The reduction of 14 percent is steeper than the 13 percent recorded in April-September 2004, when its Hokkaido refinery in northern Japan was shut due to an earthquake-related fire, company officials said.

The maintenance shutdown of the company's 120,000-bpd crude distillation unit (CDU) at its Tokuyama refinery scheduled for early-October to mid-November would reduce crude processing volumes by about 1 million kl.

On top of that, 200,000 kl worth of run cuts would be conducted mainly at its 160,000-bpd Aichi refinery.

"To keep oil product inventories at an optimal level, we would match production with demand," Ichiro Matsuo, senior manager of Idemitsu's supply planning and coordination section, told reporters.

The company also said it expected to refine 5.6 million kl of crude during August-September, down 5 percent or 300,000 kl from a year earlier, due in part to a slight problem at its Hokkaido refinery and slow oil demand.

That marked the first run cuts since February, when it reduced runs by around 3 percent.

Poor domestic demand has also hit Japan's top oil refiner Nippon Oil Corp (5001.T: Quote, Profile, Research, Stock Buzz), which late last month planned to refine 3 percent less crude this month, compared to a year earlier.

FIRST TERM EXPORT DEAL WITH MEXICO

Idemitsu said it had signed its first contract with the trading arm of Mexico's state oil monopoly Pemex, PMI Trading Ltd., to export 200,000 kl a year (3,446 bpd) of diesel, to meet the Central American nation's growing demand for oil products.

The contract is Idemitsu's first term oil product export contract with any nation since the number of its refineries shrank to four in 2004, as domestic demand peaked.
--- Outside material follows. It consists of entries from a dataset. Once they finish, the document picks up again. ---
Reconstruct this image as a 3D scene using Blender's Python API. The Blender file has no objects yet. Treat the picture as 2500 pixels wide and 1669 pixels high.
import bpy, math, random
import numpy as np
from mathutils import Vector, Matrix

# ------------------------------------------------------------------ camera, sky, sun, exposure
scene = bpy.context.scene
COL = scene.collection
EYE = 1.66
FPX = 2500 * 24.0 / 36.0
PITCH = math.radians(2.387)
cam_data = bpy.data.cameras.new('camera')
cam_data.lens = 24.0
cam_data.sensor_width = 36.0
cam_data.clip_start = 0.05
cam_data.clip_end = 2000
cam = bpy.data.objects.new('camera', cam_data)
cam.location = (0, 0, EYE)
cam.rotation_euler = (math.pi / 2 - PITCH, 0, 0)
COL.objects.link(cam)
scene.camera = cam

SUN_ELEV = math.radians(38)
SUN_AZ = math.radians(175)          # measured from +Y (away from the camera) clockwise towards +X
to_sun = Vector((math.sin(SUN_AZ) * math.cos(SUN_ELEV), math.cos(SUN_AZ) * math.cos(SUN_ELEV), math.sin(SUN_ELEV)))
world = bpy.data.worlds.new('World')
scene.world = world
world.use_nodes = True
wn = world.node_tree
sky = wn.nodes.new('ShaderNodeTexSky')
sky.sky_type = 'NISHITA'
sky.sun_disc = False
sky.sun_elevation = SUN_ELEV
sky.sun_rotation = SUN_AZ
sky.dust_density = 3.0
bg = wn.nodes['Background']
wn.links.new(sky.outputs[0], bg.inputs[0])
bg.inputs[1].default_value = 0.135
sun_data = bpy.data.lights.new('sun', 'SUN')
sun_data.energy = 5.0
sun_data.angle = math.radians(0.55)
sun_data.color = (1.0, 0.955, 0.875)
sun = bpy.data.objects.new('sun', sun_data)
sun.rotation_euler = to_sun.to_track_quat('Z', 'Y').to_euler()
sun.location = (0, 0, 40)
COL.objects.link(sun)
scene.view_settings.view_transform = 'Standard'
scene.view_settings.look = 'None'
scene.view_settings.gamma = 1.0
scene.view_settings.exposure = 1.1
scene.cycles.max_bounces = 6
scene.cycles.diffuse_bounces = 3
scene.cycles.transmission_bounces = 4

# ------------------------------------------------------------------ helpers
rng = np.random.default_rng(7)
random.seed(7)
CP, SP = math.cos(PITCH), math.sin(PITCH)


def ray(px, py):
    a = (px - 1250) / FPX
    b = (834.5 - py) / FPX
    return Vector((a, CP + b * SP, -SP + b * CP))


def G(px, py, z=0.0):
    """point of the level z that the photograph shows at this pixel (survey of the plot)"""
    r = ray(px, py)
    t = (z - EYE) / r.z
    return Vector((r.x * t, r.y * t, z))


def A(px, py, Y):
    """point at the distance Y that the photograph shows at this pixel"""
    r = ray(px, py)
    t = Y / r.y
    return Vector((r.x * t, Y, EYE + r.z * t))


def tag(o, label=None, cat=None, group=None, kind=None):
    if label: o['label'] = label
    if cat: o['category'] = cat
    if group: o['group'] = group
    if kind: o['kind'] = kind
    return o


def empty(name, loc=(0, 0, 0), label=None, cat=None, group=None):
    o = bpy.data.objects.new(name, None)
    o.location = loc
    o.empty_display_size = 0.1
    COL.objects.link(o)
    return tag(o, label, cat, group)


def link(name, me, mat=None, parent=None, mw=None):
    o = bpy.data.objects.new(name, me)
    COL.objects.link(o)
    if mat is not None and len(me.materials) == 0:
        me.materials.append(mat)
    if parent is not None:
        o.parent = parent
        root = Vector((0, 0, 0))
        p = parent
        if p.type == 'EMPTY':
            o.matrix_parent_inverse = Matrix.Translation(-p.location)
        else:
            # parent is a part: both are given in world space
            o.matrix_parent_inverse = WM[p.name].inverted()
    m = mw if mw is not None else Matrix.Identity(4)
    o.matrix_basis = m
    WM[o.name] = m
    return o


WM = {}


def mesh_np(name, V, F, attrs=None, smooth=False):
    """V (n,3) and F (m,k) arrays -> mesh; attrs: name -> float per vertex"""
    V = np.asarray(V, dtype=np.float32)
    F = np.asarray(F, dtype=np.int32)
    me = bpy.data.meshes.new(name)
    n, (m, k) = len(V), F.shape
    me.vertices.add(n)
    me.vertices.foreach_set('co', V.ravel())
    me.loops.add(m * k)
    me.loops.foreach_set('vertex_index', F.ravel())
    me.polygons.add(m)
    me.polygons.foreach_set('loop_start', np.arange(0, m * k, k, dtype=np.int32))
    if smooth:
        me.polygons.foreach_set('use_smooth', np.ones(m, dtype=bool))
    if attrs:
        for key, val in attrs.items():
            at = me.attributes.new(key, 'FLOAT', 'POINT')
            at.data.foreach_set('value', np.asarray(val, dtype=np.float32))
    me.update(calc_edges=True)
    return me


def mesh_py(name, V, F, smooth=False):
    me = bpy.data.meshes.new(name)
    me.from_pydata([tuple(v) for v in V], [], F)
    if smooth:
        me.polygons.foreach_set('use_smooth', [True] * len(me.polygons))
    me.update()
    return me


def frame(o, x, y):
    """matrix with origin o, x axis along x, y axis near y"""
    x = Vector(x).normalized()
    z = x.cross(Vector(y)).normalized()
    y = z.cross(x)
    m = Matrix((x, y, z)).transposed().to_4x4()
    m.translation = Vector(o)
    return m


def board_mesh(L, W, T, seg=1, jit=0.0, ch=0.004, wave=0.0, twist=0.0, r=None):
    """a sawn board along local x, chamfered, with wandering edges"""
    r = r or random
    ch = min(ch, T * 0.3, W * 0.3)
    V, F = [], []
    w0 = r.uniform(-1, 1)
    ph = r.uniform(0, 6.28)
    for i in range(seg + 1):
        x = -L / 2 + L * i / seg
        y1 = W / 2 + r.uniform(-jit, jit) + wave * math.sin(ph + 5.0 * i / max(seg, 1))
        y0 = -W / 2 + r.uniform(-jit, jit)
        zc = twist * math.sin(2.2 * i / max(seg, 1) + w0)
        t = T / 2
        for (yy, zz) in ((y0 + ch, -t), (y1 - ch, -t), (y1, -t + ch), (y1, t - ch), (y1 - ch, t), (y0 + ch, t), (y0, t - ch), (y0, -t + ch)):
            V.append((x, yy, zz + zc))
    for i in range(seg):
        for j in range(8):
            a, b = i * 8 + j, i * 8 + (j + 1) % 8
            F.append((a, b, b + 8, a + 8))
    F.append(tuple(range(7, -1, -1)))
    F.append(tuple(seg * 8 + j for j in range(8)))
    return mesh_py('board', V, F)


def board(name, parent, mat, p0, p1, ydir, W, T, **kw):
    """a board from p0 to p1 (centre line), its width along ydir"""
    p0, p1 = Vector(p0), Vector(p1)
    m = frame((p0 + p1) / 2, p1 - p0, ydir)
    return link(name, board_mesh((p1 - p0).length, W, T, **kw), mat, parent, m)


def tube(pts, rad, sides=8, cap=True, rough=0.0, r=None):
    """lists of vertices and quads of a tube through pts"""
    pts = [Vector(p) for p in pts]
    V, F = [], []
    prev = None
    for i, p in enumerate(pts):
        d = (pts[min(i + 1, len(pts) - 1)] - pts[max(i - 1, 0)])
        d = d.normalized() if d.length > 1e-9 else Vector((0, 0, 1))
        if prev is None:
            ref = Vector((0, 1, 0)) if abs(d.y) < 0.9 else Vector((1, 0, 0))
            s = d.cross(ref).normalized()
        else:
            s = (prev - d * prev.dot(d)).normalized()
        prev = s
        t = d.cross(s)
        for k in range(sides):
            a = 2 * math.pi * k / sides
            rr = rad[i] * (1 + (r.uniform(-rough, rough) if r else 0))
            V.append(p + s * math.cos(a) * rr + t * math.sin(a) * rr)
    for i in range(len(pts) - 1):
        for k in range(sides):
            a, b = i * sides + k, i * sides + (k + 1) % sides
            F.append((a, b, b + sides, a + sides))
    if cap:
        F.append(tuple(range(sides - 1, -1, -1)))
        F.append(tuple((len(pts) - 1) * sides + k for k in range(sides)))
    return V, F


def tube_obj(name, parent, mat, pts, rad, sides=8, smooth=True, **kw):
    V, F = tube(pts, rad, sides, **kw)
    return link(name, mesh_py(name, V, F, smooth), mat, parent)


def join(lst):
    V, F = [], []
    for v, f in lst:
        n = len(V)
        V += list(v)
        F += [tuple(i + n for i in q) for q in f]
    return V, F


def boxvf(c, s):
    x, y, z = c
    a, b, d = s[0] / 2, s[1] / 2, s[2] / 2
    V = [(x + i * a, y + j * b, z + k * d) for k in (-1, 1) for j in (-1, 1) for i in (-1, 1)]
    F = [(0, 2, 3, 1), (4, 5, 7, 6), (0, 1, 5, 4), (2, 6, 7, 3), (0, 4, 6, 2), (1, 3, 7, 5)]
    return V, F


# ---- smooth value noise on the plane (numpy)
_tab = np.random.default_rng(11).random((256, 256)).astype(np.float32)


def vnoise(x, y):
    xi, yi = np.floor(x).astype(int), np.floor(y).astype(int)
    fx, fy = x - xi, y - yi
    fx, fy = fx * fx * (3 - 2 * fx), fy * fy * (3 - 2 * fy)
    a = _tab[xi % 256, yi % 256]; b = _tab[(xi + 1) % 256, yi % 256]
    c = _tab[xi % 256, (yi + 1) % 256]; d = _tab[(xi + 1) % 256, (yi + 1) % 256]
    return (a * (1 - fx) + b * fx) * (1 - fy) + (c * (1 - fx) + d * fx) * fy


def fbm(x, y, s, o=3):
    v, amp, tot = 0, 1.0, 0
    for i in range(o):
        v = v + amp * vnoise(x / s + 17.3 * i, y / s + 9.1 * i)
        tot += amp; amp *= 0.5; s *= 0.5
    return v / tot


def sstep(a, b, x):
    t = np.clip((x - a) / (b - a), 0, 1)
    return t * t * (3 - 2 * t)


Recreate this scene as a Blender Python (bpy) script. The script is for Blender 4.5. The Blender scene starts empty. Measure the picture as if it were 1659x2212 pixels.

The contract is not up for automatic renewal after the first year.

Idemitsu said it was also considering exporting diesel (gas oil) on a spot basis.

"In addition to gas oil, we will also study the possibility of exporting gasoline to Mexico, as well as consider the possibility of actively expanding exports to other regions," Idemitsu said in a statement.

It said Idemitsu plans to export about 1.5 million kl of oil products in the year to end March next year, up 500,000 kl from the previous year.